Reading Group: Glissant on Identity, Relation and Opacity

Thursday 30 September 2021, 16:00-17:30.

Location: United College. Lower College Hall (click to see map).

Reading group theme: Glissant on Identity, Relation and Opacity

Ten years after his death, the ideas of the Martinique-born poet, novelist and philosopher Édouard Glissant (1928-2011) are gradually acquiring a notable place in anglophone discussions on cultural identity and memory. The publication in 2020 of the first English translation of his Treatise on the Whole-World (published originally in French in 1997) attests to this growing reputation and the richness of Glissant’s vision.

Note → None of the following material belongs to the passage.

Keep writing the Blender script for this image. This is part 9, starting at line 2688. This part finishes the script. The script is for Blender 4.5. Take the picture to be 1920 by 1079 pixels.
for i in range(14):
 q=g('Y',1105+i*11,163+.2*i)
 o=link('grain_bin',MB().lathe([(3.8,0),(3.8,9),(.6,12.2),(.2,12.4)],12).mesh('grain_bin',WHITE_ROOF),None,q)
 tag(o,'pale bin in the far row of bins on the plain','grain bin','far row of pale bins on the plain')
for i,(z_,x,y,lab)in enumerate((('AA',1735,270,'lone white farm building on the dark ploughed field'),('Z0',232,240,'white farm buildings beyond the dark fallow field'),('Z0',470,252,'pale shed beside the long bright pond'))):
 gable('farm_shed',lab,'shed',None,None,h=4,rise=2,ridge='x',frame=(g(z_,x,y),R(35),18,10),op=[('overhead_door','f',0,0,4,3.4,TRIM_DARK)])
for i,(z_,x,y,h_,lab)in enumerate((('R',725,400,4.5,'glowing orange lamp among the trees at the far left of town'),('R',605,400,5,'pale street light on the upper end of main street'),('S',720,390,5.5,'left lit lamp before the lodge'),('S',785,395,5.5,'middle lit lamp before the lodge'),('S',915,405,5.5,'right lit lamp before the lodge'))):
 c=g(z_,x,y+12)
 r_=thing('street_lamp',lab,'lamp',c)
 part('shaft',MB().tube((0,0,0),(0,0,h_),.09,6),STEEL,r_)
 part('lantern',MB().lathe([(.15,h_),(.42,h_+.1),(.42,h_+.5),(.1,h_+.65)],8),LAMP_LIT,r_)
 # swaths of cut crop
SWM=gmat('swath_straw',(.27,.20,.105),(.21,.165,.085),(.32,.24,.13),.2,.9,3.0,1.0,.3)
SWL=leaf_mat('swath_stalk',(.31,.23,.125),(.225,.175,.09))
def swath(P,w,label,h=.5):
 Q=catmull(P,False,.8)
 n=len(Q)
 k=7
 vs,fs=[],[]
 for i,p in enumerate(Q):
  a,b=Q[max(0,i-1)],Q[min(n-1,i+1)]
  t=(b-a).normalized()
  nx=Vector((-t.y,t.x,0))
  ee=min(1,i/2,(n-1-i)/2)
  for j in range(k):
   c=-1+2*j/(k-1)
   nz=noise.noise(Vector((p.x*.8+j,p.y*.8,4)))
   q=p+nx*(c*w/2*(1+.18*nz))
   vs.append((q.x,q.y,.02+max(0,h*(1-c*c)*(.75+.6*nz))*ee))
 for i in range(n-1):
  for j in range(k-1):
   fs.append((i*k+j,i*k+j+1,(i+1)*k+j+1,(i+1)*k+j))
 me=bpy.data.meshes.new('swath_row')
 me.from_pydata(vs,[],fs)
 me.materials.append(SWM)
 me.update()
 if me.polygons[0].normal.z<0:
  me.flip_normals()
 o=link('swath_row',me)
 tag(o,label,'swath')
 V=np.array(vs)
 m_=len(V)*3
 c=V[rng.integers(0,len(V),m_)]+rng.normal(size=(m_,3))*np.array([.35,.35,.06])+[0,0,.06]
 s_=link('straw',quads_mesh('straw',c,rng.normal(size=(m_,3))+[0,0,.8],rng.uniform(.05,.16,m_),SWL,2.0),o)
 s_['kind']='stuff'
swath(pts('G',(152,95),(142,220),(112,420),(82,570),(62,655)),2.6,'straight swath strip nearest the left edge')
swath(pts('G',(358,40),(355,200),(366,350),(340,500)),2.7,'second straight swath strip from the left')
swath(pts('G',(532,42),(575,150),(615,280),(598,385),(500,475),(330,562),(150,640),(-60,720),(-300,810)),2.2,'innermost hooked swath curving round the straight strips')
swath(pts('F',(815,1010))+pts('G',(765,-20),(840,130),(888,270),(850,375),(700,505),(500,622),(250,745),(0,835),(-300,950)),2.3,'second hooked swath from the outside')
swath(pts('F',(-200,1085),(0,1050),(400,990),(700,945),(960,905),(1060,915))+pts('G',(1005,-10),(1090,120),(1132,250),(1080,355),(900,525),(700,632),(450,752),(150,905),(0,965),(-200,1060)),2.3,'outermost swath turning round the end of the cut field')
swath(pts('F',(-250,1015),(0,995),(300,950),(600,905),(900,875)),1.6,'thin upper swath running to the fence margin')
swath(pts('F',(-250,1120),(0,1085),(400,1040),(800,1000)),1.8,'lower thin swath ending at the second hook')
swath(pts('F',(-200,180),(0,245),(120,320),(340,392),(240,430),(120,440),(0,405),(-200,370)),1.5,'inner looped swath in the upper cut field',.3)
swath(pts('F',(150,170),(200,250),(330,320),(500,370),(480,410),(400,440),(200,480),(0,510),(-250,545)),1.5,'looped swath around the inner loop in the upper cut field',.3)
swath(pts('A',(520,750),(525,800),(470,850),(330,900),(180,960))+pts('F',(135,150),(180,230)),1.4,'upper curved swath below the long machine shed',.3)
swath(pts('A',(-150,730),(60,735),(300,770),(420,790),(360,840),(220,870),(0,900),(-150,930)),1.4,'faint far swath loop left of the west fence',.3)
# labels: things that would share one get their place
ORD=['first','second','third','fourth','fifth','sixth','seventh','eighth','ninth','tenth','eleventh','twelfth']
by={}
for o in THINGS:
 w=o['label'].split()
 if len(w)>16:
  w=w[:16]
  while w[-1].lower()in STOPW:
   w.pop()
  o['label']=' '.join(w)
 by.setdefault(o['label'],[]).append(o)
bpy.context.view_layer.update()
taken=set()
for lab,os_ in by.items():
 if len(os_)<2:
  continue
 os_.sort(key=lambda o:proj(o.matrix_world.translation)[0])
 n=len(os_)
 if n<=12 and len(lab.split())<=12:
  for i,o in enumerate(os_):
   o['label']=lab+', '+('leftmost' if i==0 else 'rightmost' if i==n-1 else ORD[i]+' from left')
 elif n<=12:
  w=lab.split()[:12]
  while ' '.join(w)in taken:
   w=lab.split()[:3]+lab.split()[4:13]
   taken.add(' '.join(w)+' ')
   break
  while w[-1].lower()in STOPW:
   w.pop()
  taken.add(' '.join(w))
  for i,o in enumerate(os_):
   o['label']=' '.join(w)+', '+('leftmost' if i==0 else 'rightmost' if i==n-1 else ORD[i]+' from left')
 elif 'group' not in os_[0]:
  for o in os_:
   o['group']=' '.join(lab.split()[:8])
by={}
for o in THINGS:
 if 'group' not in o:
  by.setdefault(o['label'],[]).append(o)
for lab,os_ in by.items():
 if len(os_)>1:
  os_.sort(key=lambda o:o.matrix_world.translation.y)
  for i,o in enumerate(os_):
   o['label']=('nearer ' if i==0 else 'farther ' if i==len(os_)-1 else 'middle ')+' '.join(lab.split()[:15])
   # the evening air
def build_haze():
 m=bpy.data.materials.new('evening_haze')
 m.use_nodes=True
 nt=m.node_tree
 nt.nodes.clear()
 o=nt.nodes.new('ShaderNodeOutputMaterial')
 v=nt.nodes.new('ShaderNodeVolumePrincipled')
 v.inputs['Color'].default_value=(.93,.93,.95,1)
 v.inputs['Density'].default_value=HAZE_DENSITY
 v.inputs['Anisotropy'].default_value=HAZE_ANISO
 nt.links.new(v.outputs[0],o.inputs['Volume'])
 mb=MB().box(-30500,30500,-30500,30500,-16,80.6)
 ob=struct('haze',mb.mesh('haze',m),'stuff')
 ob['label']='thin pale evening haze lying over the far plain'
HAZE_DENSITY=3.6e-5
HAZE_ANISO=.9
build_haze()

In this reading group we will discuss an essay from the Treatise that touches on the hybridity of culture and identity, the role of imagination in enabling a relation to the world, and the right to opacity. In Glissant’s formulation, the right to opacity does not entail a “closing oneself off” or a withdrawal from relating to others, but rather the intuition that the pursuit of total or transparent understanding is at odds with the capacity to relate to others.

Of the suggested readings, the text by Lorna Burns—from St Andrews’ School of English—provides an excellent introduction to Glissant’s work as a whole and puts the evolution of his thought into context.

Key readings:

Édouard Glissant, “The Cry of the World,” in Treatise on the Whole-World (Liverpool: Liverpool University Press, 2020), pp. 8-20.

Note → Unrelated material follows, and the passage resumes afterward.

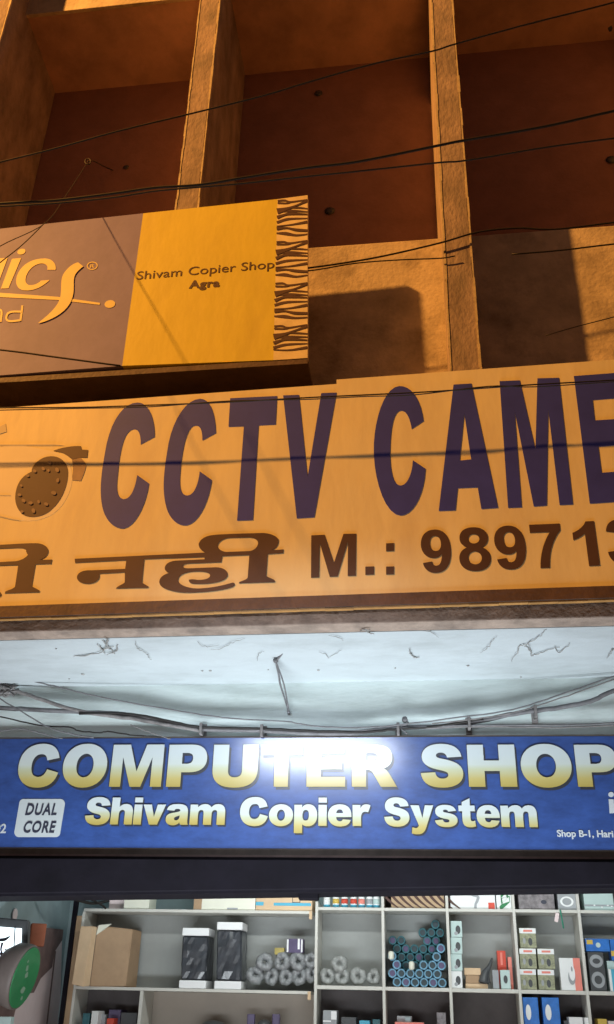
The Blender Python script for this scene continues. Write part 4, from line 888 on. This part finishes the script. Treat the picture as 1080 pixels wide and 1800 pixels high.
tag(link('helmet', b, M['darkg'], smooth=True), 'round black dome shaped camera on the beige backed shelf', 'dome camera'); bpy.data.objects['helmet'].name = 'dome_camera'
t = thing('webcam', 'black gadget with two knobs and a round centre on the beige backed shelf', 'gadget', tuple(P(463, 1820, YSH+.15)))
for nm, x, y, w_, h_ in (('knob', 442, 1790, .03, .03), ('knob', 486, 1790, .03, .03)):
    p = P(x, y, YSH+.15); b = B(); box(b, p.x-w_, p.x+w_, p.y-.02, p.y+.02, p.z-h_-.10, p.z+h_, .008); link(nm, b, M['purple'], t)
p = P(464, 1808, YSH+.14); b = B(); lathe(b, [(.01, -.05), (.05, -.045), (.062, 0), (.062, .05)], p, 'Y', 18); link('round_centre', b, M['darkg'], t)
o, e = low('white boxed adapter stack in the lower left pigeonhole of the right unit', 568, 592, 1776, 'greyb'); deco(o, 'white_corner', e, .6, 1, .78, .98, 'foam'); deco(o, 'cyan_base', e, .1, 1, .2, .48, 'cyan'); deco(o, 'grey_stripe', e, 0, .6, .6, .66, 'foam'); deco(o, 'grey_stripe', e, 0, .6, .72, .76, 'foam')
low('dark round topped pack beside the adapter stack', 600, 626, 1788, 'darkg', Y=YSH+.08); low('pack with cyan top in the lower left pigeonhole', 632, 650, 1794, 'cyan', Y=YSH+.05); low('dark teal pack at the pigeonhole side', 655, 668, 1792, 'teal', Y=YSH+.06)
low('flat white box with red edge in the second low pigeonhole', 694, 745, 1797, 'pink'); low('grey blue pack standing behind the flat white box', 698, 724, 1786, 'greyb', Y=YSH+.12); low('pale jar behind the flat white box', 712, 722, 1788, 'wallteal', Y=YSH+.08)
o, e = low('dark pack with cyan foot at the side of the second low pigeonhole', 768, 784, 1780, 'dkprint'); deco(o, 'cyan_foot', e, 0, 1, .2, .5, 'cyan')
for x0, x1, lb_ in ((921, 948, 'left one of two tall blue boxes, with orange patch at its foot'), (955, 985, 'right one of two tall blue boxes, with second white shape at its foot')):
    o, e = low(lb_, x0, x1, 1753, 'boxblue', group='two tall blue boxes')
    deco(o, 'white_shape_picture', e, .15, .5, .62, .88, 'whitebox', shape='e'); deco(o, 'sky_picture', e, .45, .95, .35, .55, 'cyan', .0035, 'e')
    if x0 < 930: deco(o, 'orange_patch', e, .5, .95, .22, .42, 'gold', .005, 'e')
    else: deco(o, 'white_shape_picture', e, .1, .6, .05, .32, 'whitebox', .005, 'e')
low('white ridged box low in the fourth pigeonhole', 1000, 1024, 1788, 'foam'); low('small white box beside the ridged one', 1027, 1037, 1789, 'foam'); low('flat dark box behind the white ridged one', 990, 1010, 1794, 'darkg', Y=YSH+.1)
low('yellow brown box at the lower right corner', 1050, 1066, 1791, 'gold'); low('pinkish box at the very lower right corner', 1068, 1090, 1795, 'wallpink')

# ================================================================== LEFT WALL OF THE SHOP
XW = -3.15
def W(x, y, X=XW):
    d = ray(x, y); return EYE+d*(X/d.x)
def wallquad(bm, px, X, th, mi=0):
    pts = [W(x, y, X) for x, y in px]; d = Vector((-th, 0, 0))
    f = [bm.verts.new(p) for p in pts]; k = [bm.verts.new(p+d) for p in pts]
    bm.faces.new(f); bm.faces.new(k[::-1]); n = len(f)
    for i in range(n): bm.faces.new((f[i], f[(i+1) % n], k[(i+1) % n], k[i]))
b = B(); wallquad(b, [(-70, 1610), (110, 1636), (104, 1850), (-70, 1850)], XW+.012, .018)
pan = link('wall_panel', b, M['wallpink'], bld)
b = B(); wallquad(b, [(-70, 1606), (52, 1628), (112, 1634), (110, 1652), (97, 1672), (92, 1700), (72, 1720), (60, 1745), (-70, 1760)], XW+.016, .003); link('dark_brown_board', b, M['wallbrown'], pan)
b = B(); wallquad(b, [(-40, 1745), (30, 1765), (10, 1850), (-70, 1850)], XW+.018, .003); link('dark_brown_board', b, M['wallbrown'], pan)
b = B(); wallquad(b, [(97, 1672), (99, 1672), (84, 1800), (82, 1800)], XW+.016, .003); link('panel_joint', b, M['wallbrown'], pan)
p = W(26, 1608); b = B(); lathe(b, [(.004, 0), (.05, .002), (.04, .008)], p, 'X', 8); link('wall_scuff', b, M['wallpink'], bld)
# black strip put in as the shade of the gap between wall and shelves
b = B(); box(b, XA-.10, XA-.065, YSH-.02, YSH+.02, .02, 2.25, .003); part('dark_gap_strip', b, M['shutter'])
b = B(); box(b, XA-.064, XA-.021, YSH+.0, YSH+.03, .02, 2.1, .003); part('edge_batten', b, M['card'])
b = B(); tube(b, [P(96, 1571, 7.6), P(130, 1580, 7.7), P(165, 1588, 7.9), P(200, 1581, 8.2)], .012); tube(b, [P(120, 1574, 7.6), P(150, 1577, 7.8), P(178, 1590, 7.95), P(186, 1597, 8.0)], .008)
tag(link('ceiling_cable', b, M['cabled'], smooth=True), 'dark cables drooping in the corner above the left shelf', 'cable')
# monitor
YM = 6.95
mon = thing('monitor', 'brightly lit monitor with black scribbled picture at the left edge', 'monitor', tuple(P(10, 1695, YM)))
b = B(); slab_quad(b, P(-60, 1700, YM+.01), P(47, 1697, YM+.01), P(49, 1617, YM+.01), P(-60, 1608, YM+.01), .06)
bmesh.ops.bevel(b, geom=b.edges[:], offset=.008, segments=2, affect='EDGES'); link('case', b, M['darkg'], mon)
b = B(); slab_quad(b, P(-50, 1692, YM), P(36, 1690, YM), P(38, 1632, YM), P(-50, 1625, YM), .008); scr = link('screen', b, M['screen'], mon)
M['scr'] = mat('screen_picture_ink', (.01, .012, .02), .5, 0)
b = B()
for pts, wd in (([(27, 1628), (26, 1645), (25, 1662)], 2), ([(-20, 1650), (5, 1652), (18, 1646)], [2, 6, 2]), ([(-10, 1662), (4, 1655), (2, 1670), (8, 1682)], [3, 4, 3, 2]), ([(0, 1675), (3, 1680), (-2, 1688)], 4), ([(8, 1668), (14, 1672), (10, 1680)], 2)):
    fill(b, [ribbon(pts, wd)], onpx(1, 0, 0, YM-.003-.0006*wd[0] if isinstance(wd, list) else YM-.003), th=.0003)
link('scribble_picture', b, M['scr'], scr)
b = B(); p = P(62, 1645, 7.25); box(b, p.x-.055, p.x+.055, p.y, p.y+.08, p.z-.07, p.z+.085, .008, rot=.5)
tag(link('switch_box', b, M['orange']), 'rusty orange box on the wall beside the monitor', 'box')
# round drum with the green face
YG = 6.9; c_ = P(44, 1718, YG)
drum = thing('round_drum', 'round taupe drum with a green face and pale marks below the monitor', 'drum', tuple(c_))
nrm = Vector((1, -.02, -.22)).normalized(); side = nrm.cross(Vector((-.12, 0, 1))).normalized(); upv = side.cross(nrm)
Rg = .195
def disc(bm, prof, seg=32):
    rings = [[bm.verts.new(c_+nrm*h+side*(r*math.cos(2*PI*k/seg))+upv*(r*math.sin(2*PI*k/seg))) for k in range(seg)] for r, h in prof]
    for i in range(len(rings)-1):
        for k in range(seg):
            f = bm.faces.new((rings[i][k], rings[i][(k+1) % seg], rings[i+1][(k+1) % seg], rings[i+1][k])); f.smooth = True
    bm.faces.new(rings[0]); bm.faces.new(rings[-1])
b = B(); disc(b, [(.05, -.20), (.15, -.17), (.20, -.10), (Rg+.014, -.03), (Rg+.012, -.006), (Rg+.006, 0)]); link('body', b, M['taupe'], drum)
b = B(); disc(b, [(Rg, .001), (Rg-.004, .006)]); gf = link('green_face', b, M['green'], drum)
b = B()
for u, v, s in ((.0, .02, .03), (.03, .06, .028), (-.02, -.08, .035), (-.045, -.13, .02), (.05, .1, .015)):
    cc = c_+nrm*.0075+side*u+upv*v
    vs = [b.verts.new(cc+side*(s*math.cos(k*PI/3.5)*random.uniform(.5, 1.1))+upv*(s*math.sin(k*PI/3.5)*random.uniform(.5, 1.1))) for k in range(7)]
    b.faces.new(vs)
link('pale_mark', b, mat('pale_green_mark', (.22, .34, .24), .6), gf)
o, e = pbox('carton', 'pale blue and yellow packet at the lower left corner', 'packet', -10, 19, 1787, P(5, 1830, 6.9).z, 6.9, .06, 'tealbox', yref=1795)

Suggested additional readings:

Lorna Burns, “Édouard Glissant’s Poetics of the Chaosmos,” in Contemporary Caribbean Writing and Deleuze. Literature Between Postcolonialism and Post-Continental Philosophy (London: Bloomsbury Academic, 2014), pp. 109-147.

John E Drabinski, “Sites of Relation and “Toute-Monde,””Angelaki 24, no. 3 (2019): pp. 157-172.

Catherine Reinhardt, “Introduction,” in Claims to Memory. Beyond Slavery and Emancipation in the French Caribbean (New York: Berghahn Books, 2006), pp. 1-21.